Before (L)): Standard lighting After: LED
Before (L)): Standard lighting After: LED
Last month, the “cash-strapped” TTC announced that it was installing Light-emitting diode technology in order to deliver “energy conservation, better passenger experience, enhance safety and improve maintenance cycles.”
At the present time, LED lighting has been installed at Bay and Midland Subway Stations and St. Andrew Station is in the middle of LED efforts. Dupont Station will be the next station to be revamped with this type of technology and is expected to be completed by the end of the year.
“While lighting is one small decision, it can have dramatic implications for overall operating and maintenance costs,” said director of business development for GO Lighting Technologies, which has been hired by the transit system. “It can revitalize the service corridor, making it safer for passengers while reducing energy consumption dramatically.
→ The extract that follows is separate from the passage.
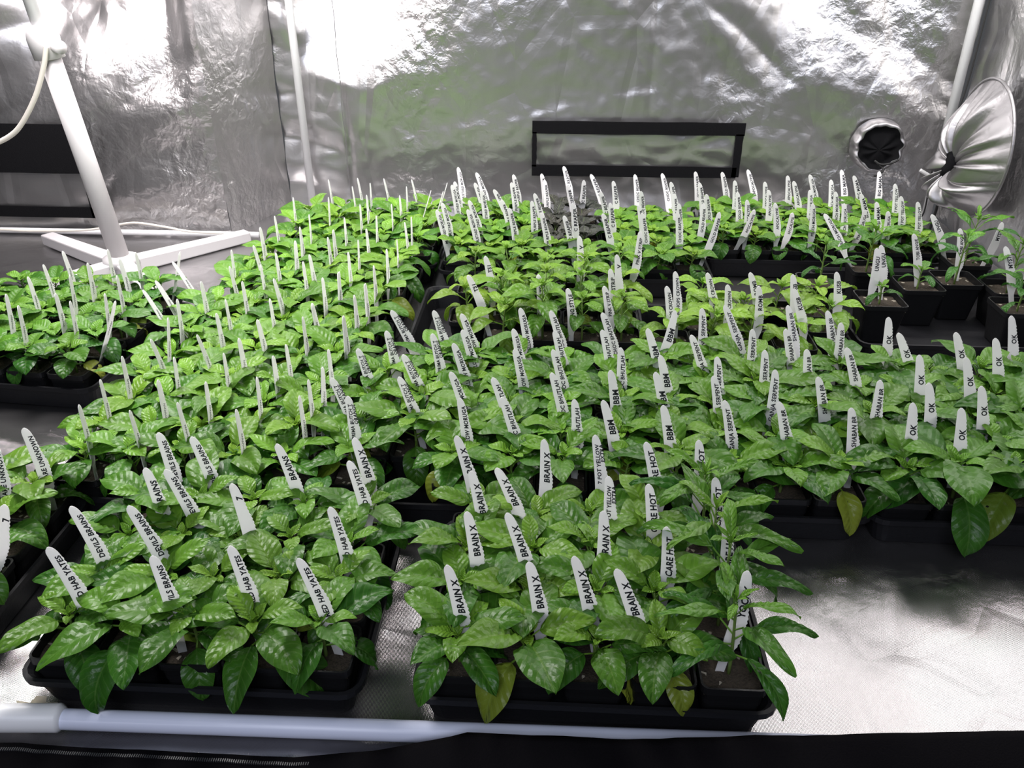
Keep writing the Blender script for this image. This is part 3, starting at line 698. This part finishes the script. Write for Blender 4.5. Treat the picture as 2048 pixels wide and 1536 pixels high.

Our LED lighting is the industry leader in low energy consumption with excellent quality lighting.”
Before (L): Standard lighting After: LED
Before (L): Standard lighting After: LED
Minos added that since LED lighting can have an extensive lifespan, this will decrease the TTC’s maintenance costs: “We can help TTC reduce maintenance costs by extending the replacement cycle from four to seven years.”
“The feedback has been phenomenal,” said Parmjit Parmar of Montana Ridge. “Not only do public spaces have great light coverage increasing positive customer experience and safety as well. Another major bonus is the long term cost savings in maintenance and expenditures.”